President Obama vs. My Grandfather
My grandfather, a gruff and uneducated but whip-smart guy, started out poor. Following a stint in the Army, he spent a few years working and scrimped together enough money to start his own restaurant in a small town near Philadelphia.
He — and the rest of his family — worked incredibly long hours, first to keep the restaurant in business and then to turn it into a success: cooking the food, managing the employees, sweeping the floors, keeping the books, pleasing the customers, and a great deal else. It was a struggle, but he ended his life as a modestly wealthy man.
But according to President Obama, “If you’ve got a business — you didn’t build that. Somebody else made that happen.”
No, Mr. President, “somebody else” didn’t.

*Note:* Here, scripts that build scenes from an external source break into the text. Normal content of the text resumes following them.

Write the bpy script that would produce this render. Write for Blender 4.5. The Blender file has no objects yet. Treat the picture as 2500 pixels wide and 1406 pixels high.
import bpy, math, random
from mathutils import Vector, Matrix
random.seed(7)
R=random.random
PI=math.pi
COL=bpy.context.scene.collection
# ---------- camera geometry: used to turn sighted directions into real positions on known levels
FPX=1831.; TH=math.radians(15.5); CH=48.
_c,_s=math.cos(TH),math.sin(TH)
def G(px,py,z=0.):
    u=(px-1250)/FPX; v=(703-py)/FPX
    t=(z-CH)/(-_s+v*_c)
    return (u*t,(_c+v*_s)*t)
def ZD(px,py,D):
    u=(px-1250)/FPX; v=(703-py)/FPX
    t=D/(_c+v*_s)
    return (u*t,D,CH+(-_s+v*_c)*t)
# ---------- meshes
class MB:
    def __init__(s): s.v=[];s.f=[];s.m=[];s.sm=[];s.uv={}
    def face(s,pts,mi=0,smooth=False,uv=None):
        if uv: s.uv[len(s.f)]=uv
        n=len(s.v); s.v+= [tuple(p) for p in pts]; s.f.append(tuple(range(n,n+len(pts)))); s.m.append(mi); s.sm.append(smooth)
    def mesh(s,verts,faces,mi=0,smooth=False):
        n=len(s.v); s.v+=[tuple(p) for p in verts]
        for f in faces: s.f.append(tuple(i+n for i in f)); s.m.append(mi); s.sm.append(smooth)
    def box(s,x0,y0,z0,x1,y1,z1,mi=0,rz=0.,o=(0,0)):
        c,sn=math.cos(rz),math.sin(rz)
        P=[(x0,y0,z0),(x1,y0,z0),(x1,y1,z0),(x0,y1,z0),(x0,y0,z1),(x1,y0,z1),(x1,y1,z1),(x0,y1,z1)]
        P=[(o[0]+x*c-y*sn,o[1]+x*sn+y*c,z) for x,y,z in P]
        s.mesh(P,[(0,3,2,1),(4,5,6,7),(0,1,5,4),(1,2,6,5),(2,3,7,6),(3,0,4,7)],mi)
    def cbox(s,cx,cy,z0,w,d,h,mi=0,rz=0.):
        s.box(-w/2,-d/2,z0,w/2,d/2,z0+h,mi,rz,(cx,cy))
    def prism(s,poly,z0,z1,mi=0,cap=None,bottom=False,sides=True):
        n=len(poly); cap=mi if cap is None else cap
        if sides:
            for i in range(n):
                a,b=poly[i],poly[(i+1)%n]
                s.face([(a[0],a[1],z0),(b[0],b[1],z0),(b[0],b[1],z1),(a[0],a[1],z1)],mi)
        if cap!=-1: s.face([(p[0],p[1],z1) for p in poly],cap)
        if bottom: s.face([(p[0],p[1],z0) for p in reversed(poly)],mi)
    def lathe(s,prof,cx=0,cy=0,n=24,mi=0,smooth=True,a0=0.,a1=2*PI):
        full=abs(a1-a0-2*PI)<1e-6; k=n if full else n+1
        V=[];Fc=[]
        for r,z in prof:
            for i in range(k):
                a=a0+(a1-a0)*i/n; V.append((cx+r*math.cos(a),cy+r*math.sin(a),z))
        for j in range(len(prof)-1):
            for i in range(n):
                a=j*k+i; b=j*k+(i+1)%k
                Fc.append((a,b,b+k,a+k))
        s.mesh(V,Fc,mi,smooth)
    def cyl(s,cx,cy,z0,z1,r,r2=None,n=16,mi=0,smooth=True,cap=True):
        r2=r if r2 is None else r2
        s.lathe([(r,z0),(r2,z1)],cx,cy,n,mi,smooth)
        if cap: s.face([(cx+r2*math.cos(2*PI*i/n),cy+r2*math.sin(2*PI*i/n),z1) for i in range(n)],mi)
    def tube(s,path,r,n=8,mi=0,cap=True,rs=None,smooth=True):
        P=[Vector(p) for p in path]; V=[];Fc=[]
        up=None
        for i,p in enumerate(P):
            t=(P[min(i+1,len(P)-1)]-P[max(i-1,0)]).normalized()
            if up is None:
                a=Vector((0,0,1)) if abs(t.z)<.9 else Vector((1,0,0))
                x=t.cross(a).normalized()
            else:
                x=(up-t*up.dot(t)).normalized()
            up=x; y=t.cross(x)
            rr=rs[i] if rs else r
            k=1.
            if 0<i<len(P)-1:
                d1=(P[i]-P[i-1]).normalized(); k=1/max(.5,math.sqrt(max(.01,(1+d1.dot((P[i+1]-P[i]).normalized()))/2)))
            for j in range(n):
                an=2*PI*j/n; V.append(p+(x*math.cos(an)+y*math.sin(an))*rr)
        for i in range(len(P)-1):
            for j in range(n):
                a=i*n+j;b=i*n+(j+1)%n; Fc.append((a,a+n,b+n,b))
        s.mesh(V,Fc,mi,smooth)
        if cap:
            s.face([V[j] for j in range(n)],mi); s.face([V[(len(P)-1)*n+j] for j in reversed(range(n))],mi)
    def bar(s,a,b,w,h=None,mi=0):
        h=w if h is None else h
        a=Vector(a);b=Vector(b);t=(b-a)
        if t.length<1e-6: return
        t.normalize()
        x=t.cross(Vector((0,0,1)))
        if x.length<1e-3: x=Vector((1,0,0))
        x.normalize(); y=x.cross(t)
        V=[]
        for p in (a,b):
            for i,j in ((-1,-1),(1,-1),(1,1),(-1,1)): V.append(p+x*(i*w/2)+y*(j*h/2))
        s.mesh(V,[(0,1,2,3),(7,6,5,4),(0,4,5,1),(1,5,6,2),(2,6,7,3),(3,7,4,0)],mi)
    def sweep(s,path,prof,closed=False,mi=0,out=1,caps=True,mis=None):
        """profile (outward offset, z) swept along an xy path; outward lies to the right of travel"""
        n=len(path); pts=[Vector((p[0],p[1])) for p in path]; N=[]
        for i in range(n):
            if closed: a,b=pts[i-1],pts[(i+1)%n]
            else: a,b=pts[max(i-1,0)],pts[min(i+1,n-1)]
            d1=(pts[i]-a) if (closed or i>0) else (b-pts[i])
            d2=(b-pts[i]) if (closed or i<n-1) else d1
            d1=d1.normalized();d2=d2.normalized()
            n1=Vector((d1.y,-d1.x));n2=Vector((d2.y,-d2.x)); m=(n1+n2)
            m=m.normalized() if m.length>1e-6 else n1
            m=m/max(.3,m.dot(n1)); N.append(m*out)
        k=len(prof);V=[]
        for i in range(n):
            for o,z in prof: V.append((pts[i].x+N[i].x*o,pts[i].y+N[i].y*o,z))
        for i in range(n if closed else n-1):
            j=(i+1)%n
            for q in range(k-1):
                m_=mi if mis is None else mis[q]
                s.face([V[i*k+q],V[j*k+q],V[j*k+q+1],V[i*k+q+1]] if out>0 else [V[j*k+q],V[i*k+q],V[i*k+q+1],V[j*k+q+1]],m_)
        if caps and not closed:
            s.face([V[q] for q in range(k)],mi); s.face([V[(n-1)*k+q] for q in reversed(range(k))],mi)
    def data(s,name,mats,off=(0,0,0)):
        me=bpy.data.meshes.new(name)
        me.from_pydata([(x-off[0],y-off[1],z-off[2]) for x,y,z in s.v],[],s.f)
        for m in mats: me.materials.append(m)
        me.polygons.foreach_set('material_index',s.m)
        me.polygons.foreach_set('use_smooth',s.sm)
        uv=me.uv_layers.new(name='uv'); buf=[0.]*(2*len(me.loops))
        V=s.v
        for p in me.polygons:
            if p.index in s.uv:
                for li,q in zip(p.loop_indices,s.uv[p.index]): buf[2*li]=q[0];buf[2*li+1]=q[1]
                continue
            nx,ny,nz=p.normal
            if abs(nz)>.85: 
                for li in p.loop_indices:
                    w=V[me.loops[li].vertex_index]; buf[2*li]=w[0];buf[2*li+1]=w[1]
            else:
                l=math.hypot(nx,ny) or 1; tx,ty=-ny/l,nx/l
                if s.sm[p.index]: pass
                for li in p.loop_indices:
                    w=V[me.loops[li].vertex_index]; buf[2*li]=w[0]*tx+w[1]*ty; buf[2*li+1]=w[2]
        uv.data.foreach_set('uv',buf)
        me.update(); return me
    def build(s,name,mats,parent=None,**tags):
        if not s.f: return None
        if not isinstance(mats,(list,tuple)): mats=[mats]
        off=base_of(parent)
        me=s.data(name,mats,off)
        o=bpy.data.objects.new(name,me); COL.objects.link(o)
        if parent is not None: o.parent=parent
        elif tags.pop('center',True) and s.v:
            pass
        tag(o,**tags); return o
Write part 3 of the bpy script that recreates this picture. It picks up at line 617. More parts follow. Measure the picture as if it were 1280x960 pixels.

My grandfather did.
To be fair, the president’s defenders claim Obama is being taken out of context, that by “that” he was referring to infrastructure such as roads and schools. But even granting that, the entire thrust of the president’s comments was to minimize the importance of individual initiative.
[I]f you’ve been successful, you didn’t get there on your own. . . . I’m always struck by people who think, well, it must be because I was just so smart. There are a lot of smart people out there. It must be because I worked harder than everybody else. Let me tell you something — there are a whole bunch of hardworking people out there.
So it’s not your mind that explains your success. And it’s not your hard work. What is it?
If you were successful, somebody along the line gave you some help. There was a great teacher somewhere in your life. . . . Somebody invested in roads and bridges.
You get the idea. According to Obama, anyone proud of his own achievements and opposed to having the government tax and regulate them more must be so deluded as to think he never received any benefit from others. Since anyone living in society obviously has benefited from others, individual achievement is, well, not quite a myth, but a bit of a delusion.
Individual businessmen? Sure they contribute something, but it’s small change compared to the contribution of others — especially the state.
Obama wants to wipe out the enormous difference between people like my grandfather, who succeed because they choose to think, create, work, and build — and those who don’t. In the president’s account, what makes us successful isn’t our intelligence, it isn’t our ambition, it isn’t in the end even the infrastructure: We all drive on the roads and go to school; we don’t all create a successful restaurant let alone a Fortune 500 company.
No, the real root of success is dumb luck. Some happen to get a lot from society, others happen to get a little. To borrow my colleague Harry Binswanger’s apt summary of Obama’s argument, “The only reason Joe Sixpack didn’t find the Higgs boson is that he didn’t happen to be provided with a large hadron collider.”
Well, Mr. President, my grandfather was not given a lot. (And how many people have been handed a Fortune 500 company and destroyed it because they didn’t exercise the intelligence and productive effort necessary to make it successful?) He was primarily responsible for his own success.
Did he benefit from others? Of course. We all do. One of the greatest things about freedom is the extent to which we can profit from collaborating with other people. As Ayn Rand points out, “Men can derive enormous benefits from dealing with one another. . . . The two great values to be gained from social existence are: knowledge and trade.”
But knowledge and trade are not gifts from the collective — let alone gifts that come with undefined strings attached. They come from the past and present achievements of other individuals.
Individuals — Aristotle, Galileo, Newton — made possible modern science. Individuals — Franklin, Edison, Tesla — created revolutionary inventions. Individuals — Rockefeller, Ford, Jobs — catapulted our standard of living forward. On a smaller level, my grandfather didn’t build the streets or invent the stove. But his restaurant? It was his blood, sweat, and ambition that made it a success.
Every creator makes use of the achievements of those who go before him. But what he creates by building on his predecessors is his achievement.
In America, it has always been hard to demonize, tax, and control someone who has clearly earned his success. Obama’s recent comments, like Elizabeth Warren’s earlier rant, are aimed at destroying the very concept of individual achievement in order to pave the way for an anti-capitalist agenda.
My grandfather is no longer alive, but I’d like to think he would have responded to Obama’s comments with an unapologetic: “I earned my success.” In truth, I suspect his message would have been somewhat more brief and a great deal more obscene.